Trata-se de situação inusitada.  Não há ninguém por perto, nenhum som e raciocino que nada poderá me salvar. Ponho a mão no bolso da calça, apalpo as poucas notas de dinheiro que talvez venham a servir como passaporte para que eu continue vivo. Repito as instruções dadas pela polícia: não discutir, entregar tudo e, principalmente, não reagir.

Agora os três estão bem perto. Não têm mesmo eles jeito de gente pacata. Aquele do meio, mais velho, será ele o chefe? Estarão armados? Corro perigo de morte?

Num minuto os três estão bem à minha frente. É agora, penso. Entretanto, os três homens me ignoram. Passam por mim sem se dar conta da minha presença. Prosseguem, conversando animadamente.

Depois que passam, reparo que estou suando frio. Não se interessam por mim? Adivinharam que trazia comigo pouco dinheiro e não valeria a pena uma abordagem? Ou, simplesmente, não seriam bandidos?

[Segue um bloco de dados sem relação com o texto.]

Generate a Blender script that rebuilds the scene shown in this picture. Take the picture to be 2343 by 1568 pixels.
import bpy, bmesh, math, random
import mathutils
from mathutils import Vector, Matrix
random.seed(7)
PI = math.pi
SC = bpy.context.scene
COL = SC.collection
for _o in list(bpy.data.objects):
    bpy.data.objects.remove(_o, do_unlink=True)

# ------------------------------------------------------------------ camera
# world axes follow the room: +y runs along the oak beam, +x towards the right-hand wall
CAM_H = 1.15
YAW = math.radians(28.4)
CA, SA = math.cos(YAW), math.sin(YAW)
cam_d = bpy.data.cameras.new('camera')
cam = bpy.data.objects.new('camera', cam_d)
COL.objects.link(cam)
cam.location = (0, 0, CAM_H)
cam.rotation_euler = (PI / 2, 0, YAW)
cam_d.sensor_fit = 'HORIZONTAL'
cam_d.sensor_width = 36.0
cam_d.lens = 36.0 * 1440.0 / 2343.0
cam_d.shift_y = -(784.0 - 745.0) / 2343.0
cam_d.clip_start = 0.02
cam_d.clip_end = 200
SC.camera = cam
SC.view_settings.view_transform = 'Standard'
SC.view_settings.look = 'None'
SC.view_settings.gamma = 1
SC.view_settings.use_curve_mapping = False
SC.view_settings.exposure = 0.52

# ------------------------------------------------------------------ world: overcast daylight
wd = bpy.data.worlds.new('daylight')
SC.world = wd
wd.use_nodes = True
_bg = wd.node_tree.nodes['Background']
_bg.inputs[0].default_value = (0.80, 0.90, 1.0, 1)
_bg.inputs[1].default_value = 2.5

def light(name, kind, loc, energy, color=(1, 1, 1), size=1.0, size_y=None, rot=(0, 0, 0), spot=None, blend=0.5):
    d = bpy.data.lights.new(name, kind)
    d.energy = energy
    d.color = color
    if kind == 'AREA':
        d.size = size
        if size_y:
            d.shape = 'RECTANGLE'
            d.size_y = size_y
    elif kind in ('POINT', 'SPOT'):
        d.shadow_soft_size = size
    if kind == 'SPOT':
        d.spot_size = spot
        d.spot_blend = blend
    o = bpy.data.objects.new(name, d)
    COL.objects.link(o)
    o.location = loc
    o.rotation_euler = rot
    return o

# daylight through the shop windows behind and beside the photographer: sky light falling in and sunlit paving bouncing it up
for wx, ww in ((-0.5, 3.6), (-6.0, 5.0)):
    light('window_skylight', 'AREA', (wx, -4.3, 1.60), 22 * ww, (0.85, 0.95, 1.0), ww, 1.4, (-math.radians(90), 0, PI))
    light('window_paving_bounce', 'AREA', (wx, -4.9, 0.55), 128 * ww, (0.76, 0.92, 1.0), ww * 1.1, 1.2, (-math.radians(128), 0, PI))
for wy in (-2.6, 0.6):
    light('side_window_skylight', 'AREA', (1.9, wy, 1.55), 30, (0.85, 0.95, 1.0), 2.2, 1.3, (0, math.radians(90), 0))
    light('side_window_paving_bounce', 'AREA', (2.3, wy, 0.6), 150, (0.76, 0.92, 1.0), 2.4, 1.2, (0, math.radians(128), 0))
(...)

No restante do trajeto até a casa onde vou almoçar com familiares eu me recrimino pelo mau juízo em relação aos três homens. Vestiam-se com simplicidade, é verdade. Tinham certo jeito arrogante de quem está no comando do pedaço e podem fazer o que lhes der nas telhas. Mas, não eram bandidos e me ponho a pensar na grande pressão que a violência excessiva faz sobre nós. De fato, não ouvimos coisa diferente que uma montanha de crimes terríveis que nos deixam de queixos caídos. A maldade humana parece ter-se extravasado ao limite de nossa tolerância. Daí que cada pessoa pode, pelo menos potencialmente, ser um inimigo, alguém determinado a nos atacar.

Tudo isso me passa pela cabeça, mas nem assim me perdoo pela enorme fraqueza e julgamento precipitado.

Aconteceu ontem. E era o “Dia das Mães”, o mundo parecia em paz, exceto por alguns instantes, no meio da tarde, numa rua deserta, na minha cabeça.